The origin of a fast radio burst in this type of dwarf galaxy suggests a connection to other energetic events that occur in similar dwarf galaxies, said co-author and UC Berkeley astronomer Casey Law, who led development of the data-acquisition system and created the analysis software to search for rapid, one-off bursts.

Extremely bright exploding stars, called superluminous supernovae, and long gamma ray bursts also occur in this type of galaxy, he noted, and both are hypothesized to be associated with massive, highly magnetic and rapidly rotating neutron stars called magnetars. Neutron stars are dense, compact objects created in supernova explosions, seen mostly as pulsars, because they emit periodic radio pulses as they spin.

“All these threads point to the idea that in this environment, something generates these magnetars,” Law said. “It could be created by a superluminous supernova or a long gamma-ray burst, and then later on, as it evolves and its rotation slows down a bit, it produces these fast radio bursts as well as continuous radio emission powered by that spin-down. Later on in life, it looks like the magnetars we see in our galaxy, which have extremely strong magnetic fields but rotate more like ordinary pulsars.”

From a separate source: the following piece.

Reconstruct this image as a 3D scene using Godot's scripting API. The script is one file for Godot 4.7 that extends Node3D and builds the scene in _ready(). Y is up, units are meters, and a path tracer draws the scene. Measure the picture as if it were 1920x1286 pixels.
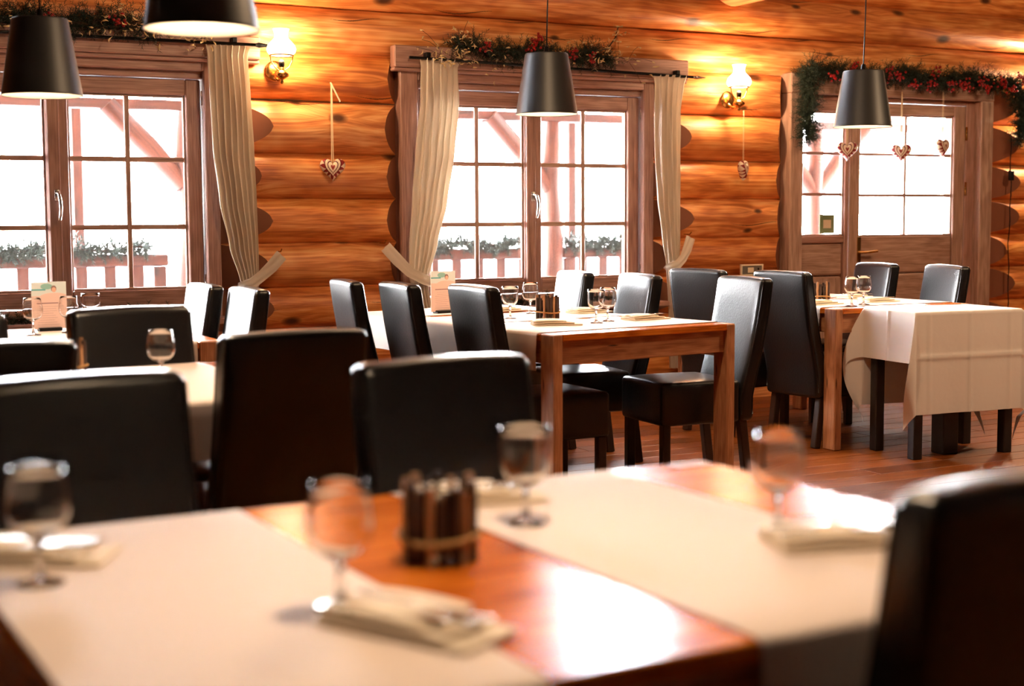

In that interpretation, he said, fast radio bursts are like the tantrums of a toddler.

This is only one theory, however. There are many others, though the new data rule out several suggested explanations for the source of these bursts.

“We are the first to show that this is a cosmological phenomenon. It’s not something in our backyard. And we are the first to see where this thing is happening, in this little galaxy, which I think is a surprise,” Law said. “Now our objective is to figure out why that happens.”